Some observers have estimated that as much as $10 billion will be wagered over the Internet by 2000.

Kesner said the nature of the Internet makes gambling difficult to regulate and virtually impossible to prohibit.

"The Internet was designed to allow our nation's and the world's computers to communicate with each other in the event of a nuclear war or other disaster," Kesner said. "A few government bureaucrats trying to regulate Internet gambling certainly aren't going to be able to stop the ingenious workarounds built into the core of that system."

At the same time, Kesner added: "This reality does not mean that a law expressing a policy of prohibiting gambling on the Internet is inappropriate."

Kesner said state and federal law enforcement should be wary of leaving the impression they approve of unregulated gambling over the Internet.

"The Internet is not another world," he said. "It is not some new country with its own sovereign rights. It is nothing more than a highly efficient means of transmitting data seamlessly between the real places we experience every day with our own physical senses.

"We should not encourage activity in cyberspace that we would not permit in the real world."

J. Dale Youngs, an assistant attorney general in Missouri, testified that Internet gaming is banned in his state, and he urged Congress to pass the Internet Gambling Prohibition Act, introduced last year by Sen. Jon Kyle, R-Ariz.

"It is true that the prohibition of gambling activity conducted through advanced technological means presents special challenges for law enforcement, as does the fact that much of this activity is directed at states from outside the country," Youngs said. "However, these are challenges which states and federal law enforcement agencies have been meeting for many years."

Youngs said law enforcement has demonstrated that illegal gambling operations on the Internet can be stopped.

But Sue Schneider, president of the Interactive Gaming Council, a worldwide trade association, testified that prohibition wouldn't work.

"Moving a website is much easier than moving a 1920s speakeasy," Schneider said.

"The solution, I believe, is regulation."

Schneider said her association has voluntarily developed a code of conduct and is looking to establish a seal of approval to identify those operators who are fair and honest in dealing with their customers.

Additionally, she said, the same tough casino regulations enforced in Las Vegas and Atlantic City can be applied to Internet gambling.

"If federal or state governments are willing to license and supervise Internet gambling sites the way they license land-based casinos, customers will know what they're getting," Schneider said.

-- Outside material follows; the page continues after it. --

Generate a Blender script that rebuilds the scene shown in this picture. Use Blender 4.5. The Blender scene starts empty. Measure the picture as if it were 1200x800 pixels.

Tom Bell, director of telecommunications and technology studies at the Cato Institute in Washington, also argued against a prohibition of gaming in cyberspace.

Americans, he said, won't tolerate a total ban.

Of the $1 billion in revenues Internet gambling generated last year, Bell said, $600 million came from the United States.

"Law-enforcement agents have seized the media spotlight by telling scary stories and demanding new powers to crush Internet gambling," he said. "As the futility of prohibition becomes more and more evident, however, cooler heads in state revenue departments will begin to see Internet gambling as a huge new cash cow."

Bell said Internet gambling offers a "more wholesome environment" than its real-world counterpart in such cities as Las Vegas.

Gaming attorney Anthony Cabot of Las Vegas, who has written a book on Internet gambling, told the federal commission that efforts must be made to keep tabs on this new worldwide industry.

"The notion that the Internet should be left lawless and uncontrolled, where criminals can act with impunity, is unacceptable," he said.

The task of controlling Internet gambling, Cabot said, is a "daunting" one that states must come to grips with in the coming months.